A preliminary assessment of traditional computer vision algorithms on orbital infrared frames of the martian surface

Vision-based navigation is a groundbreaking technology that is achieving unprecedented performance for various space applications. Amongst the most interesting are autonomous guidance navigation and control and hazard detection and avoidance for planetary landing, as proven by the impressive recent successes of missions such as SLIM (Smart Lander for Investigating Moon) and Mars 2020. However, the technology does have an important shortcoming: all its applications exploit visual sensors which require good illumination to work properly. Infrared sensing could help overcome this limit, but such a concept has rarely been investigated. This paper is a preliminary assessment of computer vision algorithms on infrared frames of planetary surfaces.

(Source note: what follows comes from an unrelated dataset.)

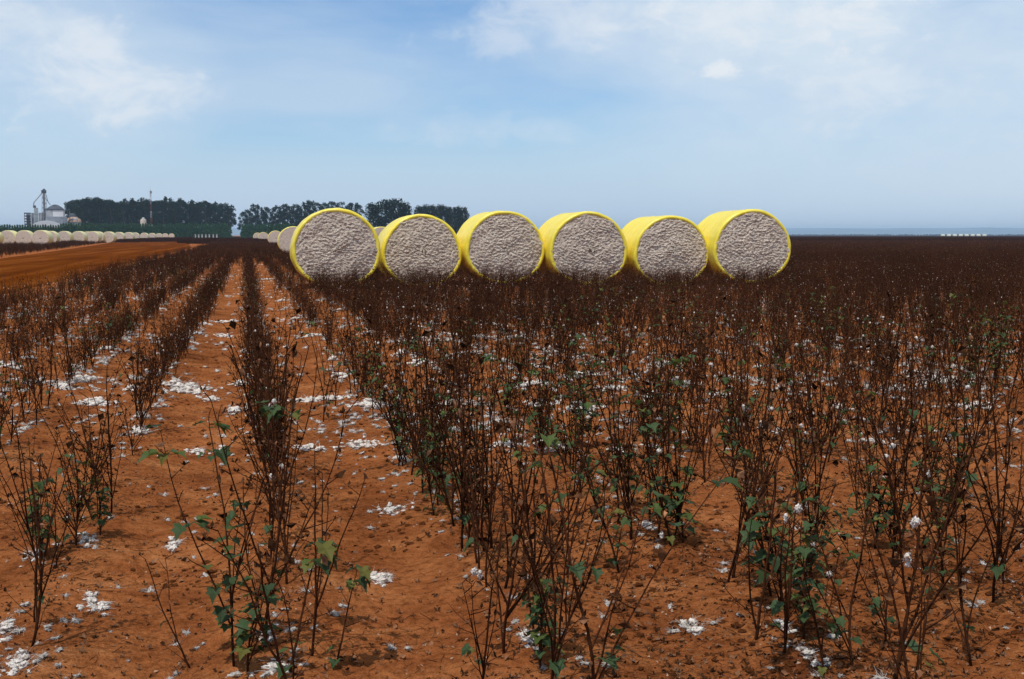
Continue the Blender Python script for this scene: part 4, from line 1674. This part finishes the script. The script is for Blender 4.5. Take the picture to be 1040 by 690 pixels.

A comprehensive set of numerical simulations is carried out to evaluate the performance of these algorithms, proving their effectiveness in providing high quality information regardless of illumination conditions. Infrared planetary surface frames were synthesized by manipulating the infrared mosaics of the surface of Mars generated with the data collected by Mars Odyssey. Experiments were conducted under varying terrain types and simulated mission-like conditions. Additionally, the effectiveness of performance enhancing strategies is investigated and overall efficiency of the algorithm candidates compared. Finally, execution times were profiled on a BeagleBone Black board to approximate embedded deployment. The study provides valuable benchmarking data and foundational insights for future research on the use of infrared imagery for autonomous navigation in space applications.